Тогда что, спрашивается, делать во второй половине жизни? Чему служить, если не амбициям? Кьеркегор рассуждал о профессорах и проповедниках своего времени и терпел в ответ их критику. Он заметил, что «одно дело – страдать, другое – стать профессором и заставлять страдать других».[83] Обращая внимание на удобства и роскошь священства, Кьеркегор сказал:
Прелюбодей, грабитель, вор, пойманный на месте преступления, не так далёк от христианства, как такой священник, когда он раздувается от собственного красноречия на кафедре, ибо грабитель и другие не думают, что то, что они делают, есть христианство.[84]

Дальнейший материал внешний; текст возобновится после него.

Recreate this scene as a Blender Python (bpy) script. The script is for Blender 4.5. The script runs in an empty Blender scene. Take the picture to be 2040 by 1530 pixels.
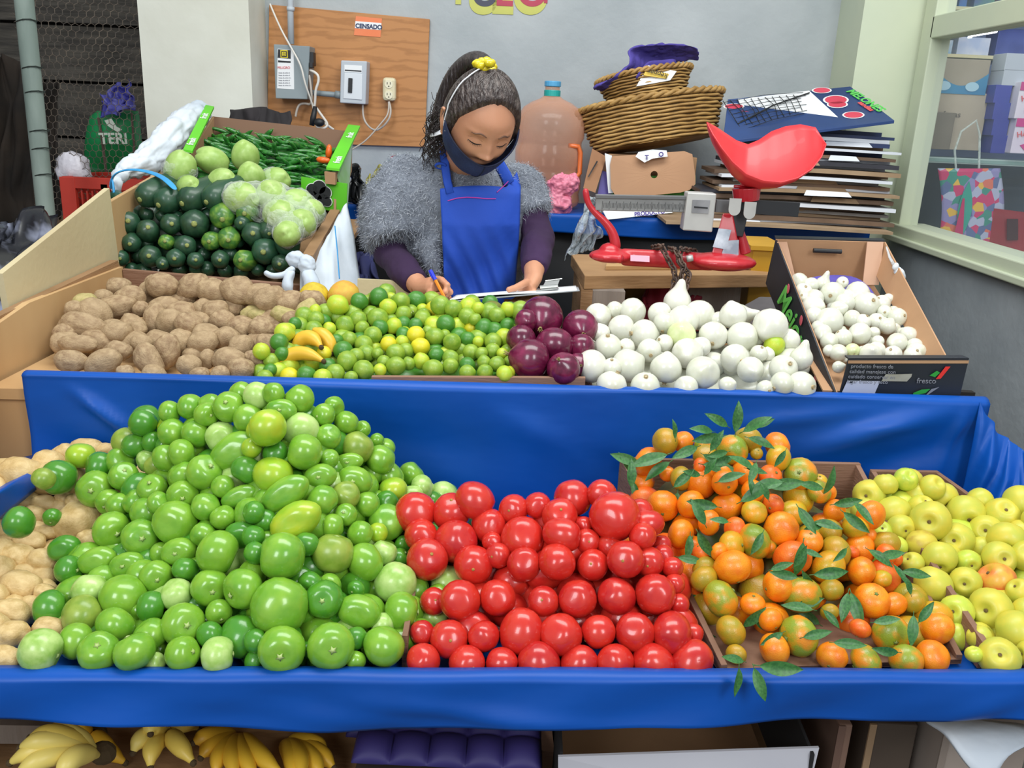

Глядя, как священнослужитель поднимается на кафедру и обращается к изумлённым прихожанам, Кьеркегор не мог смолчать:
Проповедовать христианство в такой обстановке – это не христианство; будь они хоть сколько-нибудь верующими, это не христианство; христианство можно проповедовать только тогда, когда оно распространяется на нашу жизнь.[85]
По словам Кьеркегора, сам Христос, их парадигма, был оплёван, распят, предан поношению и не был «обряжен» для поклонения. Служить парадигме гораздо проще, чем подражать ей в реальной жизни, поэтому человек всё дальше и дальше уходит от успеха, амбиций и других коллективных ценностей.